Reference Guide
Configuration Notes
When you configure VLT, the following conditions apply.
• VLT domain
– A VLT domain supports two chassis members, which appear as a single logical device to network
access devices connected to VLT ports through a port channel.
– A VLT domain consists of the two core chassis, the interconnect trunk, backup link, and the LAG
members connected to attached devices.
– Each VLT domain has a unique MAC address that you create or VLT creates automatically.
– ARP tables are synchronized between the VLT peer nodes.
– VLT peer switches operate as separate chassis with independent control and data planes for devices
attached on non-VLT ports.
– One chassis in the VLT domain is assigned a primary role; the other chassis takes the secondary role.

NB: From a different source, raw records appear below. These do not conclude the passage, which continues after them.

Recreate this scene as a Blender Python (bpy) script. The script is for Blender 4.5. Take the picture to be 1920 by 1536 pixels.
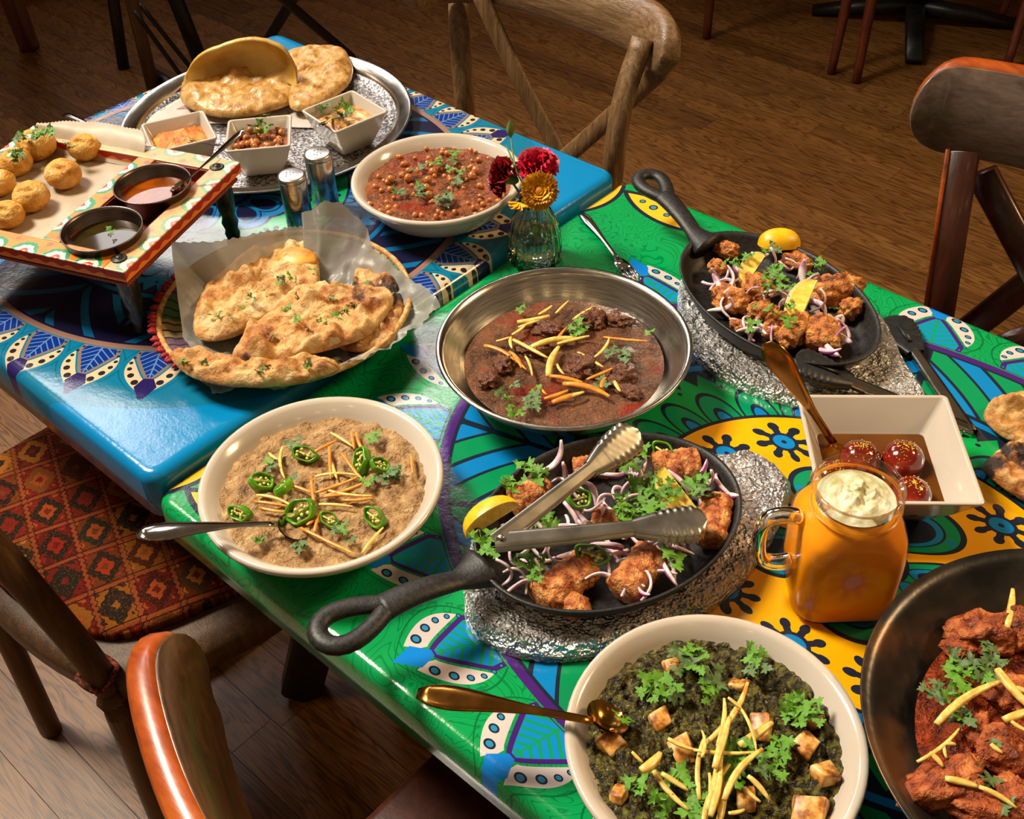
import bpy, bmesh, math, random
from math import sin, cos, pi, radians, sqrt, hypot, atan2
from mathutils import Vector, Matrix, Euler, noise
for o in list(bpy.data.objects): bpy.data.objects.remove(o, do_unlink=True)
SC = bpy.context.scene
COL = SC.collection
rnd = random.Random(7)

# ---------------------------------------------------------------- camera
FPX = 2120.0; CAMZ = 1.56
FW = Vector((-0.50817086, 0.53273898, -0.67672118)); RT = Vector((0.74430791, 0.66697794, -0.03385507)); UP = Vector((-0.43332218, 0.52089309, 0.73546059))
cd = bpy.data.cameras.new('camera'); cam = bpy.data.objects.new('camera', cd); COL.objects.link(cam)
cd.sensor_width = 36.0; cd.lens = FPX / 1920 * 36.0; cd.clip_start = 0.02; cd.clip_end = 100
m = Matrix((RT, UP, -FW)).transposed().to_4x4(); m.translation = Vector((0, 0, CAMZ)); cam.matrix_world = m
SC.camera = cam
def at(px, py, z):
    """the point at height z that the photograph shows at pixel (px, py)"""
    d = FW + RT * ((px - 960) / FPX) - UP * ((py - 768) / FPX)
    t = (z - CAMZ) / d.z
    return Vector((d.x * t, d.y * t, z))

# ---------------------------------------------------------------- light and exposure
vs = SC.view_settings
vs.view_transform = 'Standard'; vs.look = 'None'; vs.gamma = 1.0; vs.use_curve_mapping = False; vs.exposure = -0.14
w = bpy.data.worlds.new('world'); SC.world = w; w.use_nodes = True
w.node_tree.nodes['Background'].inputs[0].default_value = (1.0, 0.68, 0.38, 1); w.node_tree.nodes['Background'].inputs[1].default_value = 0.16
def area(name, loc, aim, sx, sy, power, col, spread=180):
    ld = bpy.data.lights.new(name, 'AREA'); ld.shape = 'RECTANGLE'; ld.size = sx; ld.size_y = sy; ld.energy = power; ld.color = col; ld.spread = radians(spread)
    o = bpy.data.objects.new(name, ld); COL.objects.link(o); o.location = loc
    o.rotation_euler = (Vector(aim) - Vector(loc)).to_track_quat('-Z', 'Y').to_euler()
    return o
# three panes of a tall window wall at the far left, an added key and warm fill
area('window_light', (-4.55, 2.55, 3.10), (-1.0, .6, .75), 1.05, .85, 7, (1.0, .92, .88), 90)
area('window_light', (-4.35, 1.45, 3.60), (-.9, .4, .75), .80, .95, 6.5, (1.0, .92, .88), 90)
area('window_light', (-3.30, 3.05, 3.75), (-.7, .6, .75), .60, .60, 4, (1.0, .92, .88), 90)
area('key_light', (-3.3, -.25, 4.7), (-.5, .55, .75), 1.1, 1.1, 66, (1.0, .89, .71), 66)  # added key light, kept clear of the table reflections
area('warm_fill_light', (1.2, 2.9, 3.0), (-.4, .7, .75), .6, .6, 15, (1.0, .66, .32), 80)  # added warm fill from the right back for orange rims
def bulb(loc, power, r=.05, col=(1.0, .66, .30)):
    ld = bpy.data.lights.new('bulb_light', 'POINT'); ld.energy = power; ld.shadow_soft_size = r; ld.color = col
    o = bpy.data.objects.new('bulb_light', ld); COL.objects.link(o); o.location = loc
for b in ((-.9, .1, 2.9), (.5, .5, 2.9), (-1.6, -.4, 2.9), (.45, -.65, 2.25), (.95, -.25, 2.2), (.1, -1.0, 2.35), (1.3, .35, 2.2), (-.5, -.9, 2.4)): bulb(b, 1.5, .035)

# ---------------------------------------------------------------- mesh helpers
class MB:
    def __init__(s): s.v = []; s.f = []; s.m = []; s.sm = []
    def add(s, verts, faces, mi=0, smooth=True, mat=None):
        n = len(s.v)
        if mat is not None: verts = [mat @ Vector(p) for p in verts]
        s.v += [tuple(p) for p in verts]; s.f += [tuple(i + n for i in f) for f in faces]
        s.m += [mi] * len(faces); s.sm += [smooth] * len(faces); return s
    def mesh(s, name, mats):
        me = bpy.data.meshes.new(name); me.from_pydata(s.v, [], s.f)
        for m in mats: me.materials.append(m)
        me.polygons.foreach_set('material_index', s.m); me.polygons.foreach_set('use_smooth', s.sm)
        me.update(); return me
def mats_of(m): return m if isinstance(m, (list, tuple)) else [m]
def link(name, mesh, parent=None, loc=(0, 0, 0), rot=(0, 0, 0), scale=None):
    o = bpy.data.objects.new(name, mesh); COL.objects.link(o)
    if parent: o.parent = parent
    o.location = loc; o.rotation_euler = rot
    if scale: o.scale = scale if hasattr(scale, '__len__') else (scale,) * 3
    return o
def tag(o, label=None, cat=None, group=None, kind=None):
    if label: o['label'] = label
    if cat: o['category'] = cat
    if group: o['group'] = group
    if kind: o['kind'] = kind
    return o
def thing(name, label, cat, loc=(0, 0, 0), rz=0, group=None, rot=None):
    o = bpy.data.objects.new(name, None); COL.objects.link(o); o.empty_display_size = .02
    o.location = loc; o.rotation_euler = rot if rot else (0, 0, rz)
    return tag(o, label, cat, group)
def part(name, mb, mat, parent, label=None, loc=(0, 0, 0), rot=(0, 0, 0), kind=None):
    o = link(name, mb.mesh(name, mats_of(mat)), parent, loc, rot)
    return tag(o, label, kind=kind)
def solo(name, mb, mat, label, cat, loc=(0, 0, 0), rot=(0, 0, 0), group=None, kind=None):
    o = link(name, mb.mesh(name, mats_of(mat)) if isinstance(mb, MB) else mb, None, loc, rot)
    return tag(o, label, cat, group, kind)
def lathe(prof, n=48, sx=1, sy=1, wob=None, cap0=True, cap1=False, a0=0, a1=2 * pi):
    """prof: [(r,z)]; wob(angle, i) scales the radius"""
    V = []; F = []; full = abs(a1 - a0 - 2 * pi) < 1e-6; nn = n if full else n + 1
    for i, (r, z) in enumerate(prof):
        for k in range(nn):
            a = a0 + (a1 - a0) * k / n; q = wob(a, i) if wob else 1
            V.append((r * q * cos(a) * sx, r * q * sin(a) * sy, z))
    for i in range(len(prof) - 1):
        for k in range(n):
            k2 = (k + 1) % nn
            F.append((i * nn + k, i * nn + k2, (i + 1) * nn + k2, (i + 1) * nn + k))
    if cap0 and full: F.append(tuple(range(nn))[::-1])
    if cap1 and full: F.append(tuple((len(prof) - 1) * nn + k for k in range(nn)))
    return V, F
def catmull(pts, per=6, closed=False):
    P = [Vector(p) for p in pts]; n = len(P); out = []
    rng = range(n) if closed else range(n - 1)
    for i in rng:
        if closed: a, b, c, d = P[(i - 1) % n], P[i], P[(i + 1) % n], P[(i + 2) % n]
        else: a, b, c, d = P[max(i - 1, 0)], P[i], P[i + 1], P[min(i + 2, n - 1)]
        for k in range(per):
            t = k / per
            out.append(.5 * ((2 * b) + (c - a) * t + (2 * a - 5 * b + 4 * c - d) * t * t + (3 * b - a - 3 * c + d) * t ** 3))
    if not closed: out.append(P[-1])
    return out
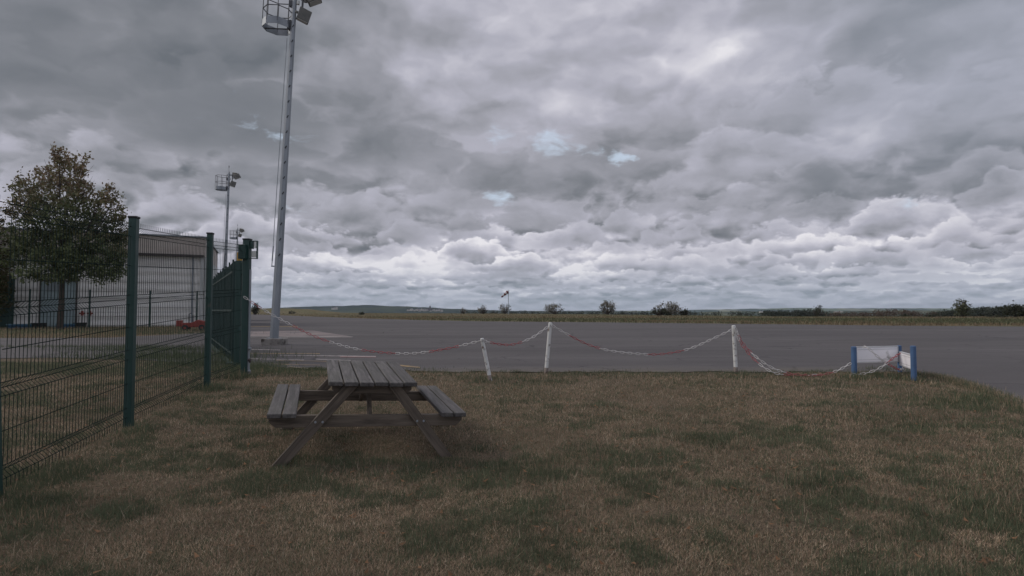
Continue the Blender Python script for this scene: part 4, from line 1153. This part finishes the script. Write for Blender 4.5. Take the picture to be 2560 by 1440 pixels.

The primary and secondary roles are required for scenarios when connectivity between the chassis is
lost. VLT assigns the primary chassis role according to the lowest MAC address. You can configure the
primary role.
– In a VLT domain, the peer switches must run the same Dell Networking operating system (FTOS)
software version.
– Separately configure each VLT peer switch with the same VLT domain ID and the VLT version. If the
system detects mismatches between VLT peer switches in the VLT domain ID or VLT version, the VLT
Interconnect (VLTi) does not activate. To find the reason for the VLTi being down, use the show vlt
statistics
command to verify that there are mismatch errors, then use the show vlt brief
command on each VLT peer to view the VLT version on the peer switch. If the VLT version is more than
one release different from the current version in use, the VLTi does not activate.
– The chassis members in a VLT domain support connection to orphan hosts and switches that are not
connected to both switches in the VLT core.
• VLT interconnect (VLTi)
– The VLT interconnect must consist of either 10G or 40G ports. A maximum of eight 10G or four 40G ports
is supported. A combination of 10G and 40G ports is not supported.
– A VLT interconnect over 1G ports is
not
supported.
– The port channel must be in Default mode (not Switchport mode) to have VLTi recognize it.
– The system automatically includes the required VLANs in VLTi. You do not need to manually select
VLANs.
– VLT peer switches operate as separate chassis with independent control and data planes for devices
attached to non-VLT ports.
– Port-channel link aggregation (LAG) across the ports in the VLT interconnect is required; individual ports
are not supported. Dell Networking strongly recommends configuring a static LAG for VLTi.
– The VLT interconnect synchronizes L2 and L3 control-plane information across the two chassis.
– The VLT interconnect is used for data traffic only when there is a link failure that requires using VLTi in
order for data packets to reach their final destination.
– Unknown, multicast, and broadcast traffic can be flooded across the VLT interconnect.
– MAC addresses for VLANs configured across VLT peer chassis are synchronized over the VLT
interconnect on an egress port such as a VLT LAG. MAC addresses are the same on both VLT peer
nodes.
– ARP entries configured across the VLTi are the same on both VLT peer nodes.
– If you shut down the port channel used in the VLT interconnect on a peer switch in a VLT domain in
which you did not configure a backup link, the switch’s role displays in the show vlt brief
command output as Primary instead of Standalone.